Agricultural Secretary Tom Vilsack announced the grant program last Friday.

Funding is provided through the Natural Resources Conservation Service’s agricultural conservation easement program. It was created by the 2014 Farm Bill to protect critical water resources and wildlife habitat, and encourage private landowners to maintain land for farming and ranching.

Through the voluntary sale of an easement, landowners limit future development to protect these key resources.

Officials with the federal Department of Agriculture say the easement program protects the long-term viability of the nation’s food supply by preventing conversion of productive working lands to non-agricultural uses. They say it also supports environmental quality, wildlife habitat, historic preservation and protection of open spaces.  

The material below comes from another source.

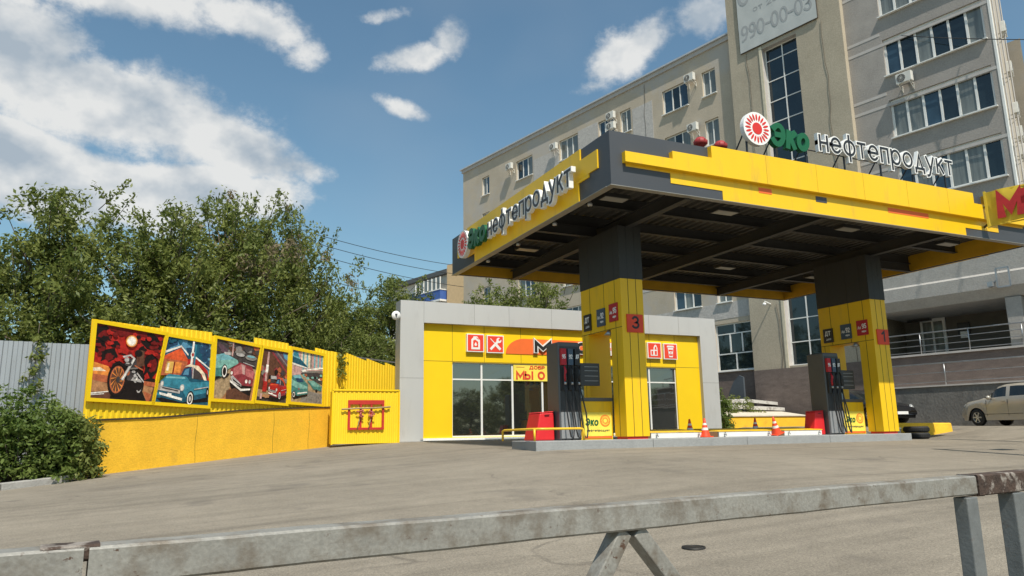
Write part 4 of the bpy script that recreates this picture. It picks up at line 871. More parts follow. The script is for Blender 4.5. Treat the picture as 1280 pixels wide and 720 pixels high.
def make_cone():
    t = empty('traffic_cone', (0, 0, 0), 0, '', 'traffic cone', 'traffic cones on the pump island')
    o = mat('cone_orange', (.85, .07, .02), .5, var=.08); wr = mat('cone_reflective_white', (.8, .78, .72), .4)
    prof = [(.125, .02), (.1, .10), (.083, .17), (.083, .17), (.068, .23), (.068, .23), (.052, .29), (.052, .29), (.04, .34), (.04, .34), (.02, .45), (.0, .452)]
    b = MB(); b.lathe(prof[:3], (0, 0, 0), o, n=18); b.lathe(prof[3:5], (0, 0, 0), wr, n=18); b.lathe(prof[5:7], (0, 0, 0), o, n=18); b.lathe(prof[7:9], (0, 0, 0), wr, n=18); b.lathe(prof[9:], (0, 0, 0), o, n=18); b.build('cone', t)
    s = MB(); s.box(-.14, .14, -.14, .14, 0, .025, o); s.build('base', t, bevel=.008); return t
c0 = make_cone(); zc = ISL_Z + .002
c0.location = (11.86, 14.66, zc); c0['label'] = 'fully visible upright orange traffic cone in front of the hatch boxes'
copy_tree(c0, (11.95, 15.35, zc), 0, 'traffic cone standing further back, seen just left of the nearest upright cone')
copy_tree(c0, (14.45, 15.75, zc + .02), 0, 'half hidden traffic cone behind the middle hatch lid')
ct = copy_tree(c0, (14.06, 14.66, zc), 0, 'leaning traffic cone in the gap between the middle and right hatch boxes'); ct.rotation_euler = (R(6), R(-17), 0); ct.location = (14.1, 14.62, zc + .045)

# ---- behind the island: yellow planter wall, slabs, plant, kerb, tyres
def back_wall():
    t = empty('planter_wall', (22.4, 26.4, -.1), 0, 'low yellow wall with a pale coping and broken white slabs right of the shop', 'low wall')
    m = MB(); m.box(0, 4.9, 0, .3, -.3, .68, YEL_P); m.build('wall', t, bevel=.02)
    c = MB(); c.hexa([(-.1, -.05, .68), (5.0, -.05, .68), (5.0, 1.6, .76), (.3, 1.6, .76)], [(-.1, -.05, .72), (5.0, -.05, .72), (5.0, 1.6, .95), (.3, 1.6, .95)], mat('pale_coping', (.62, .56, .46), .9, var=.1, fine=.1)); c.build('coping', t)
    s = MB(); sl = mat('broken_white_slab', (.55, .53, .49), .9, var=.15, dirt=(.22, .2, .18), dirt_scale=3, dirt_lo=.5, dirt_hi=.65)
    for (x0, x1, z0, z1, y) in ((.5, 2.9, 1.0, 1.12, 1.5), (2.7, 5.2, 1.07, 1.0, 1.55), (.6, 2.2, 1.22, 1.40, 2.3), (2.1, 3.9, 1.38, 1.42, 2.35), (3.8, 5.6, 1.43, 1.30, 2.3)):
        s.hexa([(x0, y, z0 - .02), (x1, y, z1 - .02), (x1, y + .7, z1 + .02), (x0, y + .7, z0 + .02)], [(x0, y, z0 + .14), (x1, y, z1 + .13), (x1, y + .7, z1 + .2), (x0, y + .7, z0 + .2)], sl)
    s.build('slab', t); e = MB(); e.box(.4, 5.2, 1.7, 3.4, -.4, 1.0, mat('dry_soil', (0, 0, 0))); e.build('soil_bed', t)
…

Indian tribes, state and local governments and non-governmental organizations with farmland or grassland protection programs are eligible to purchase conservation easements. 

Eligible landowners can choose to enroll in a permanent or 30-year easement. Tribal landowners also have the option of enrolling in 30-year contracts.

Easement funds are being used to protect agricultural lands that border streams and rivers containing threatened and endangered runs of salmon and steelhead.

Over the past two fiscal years, more than $600 million in funding has helped landowners voluntary protect an estimated 250,000 acres of farmland, grassland, and wetlands through more than 750 new easements.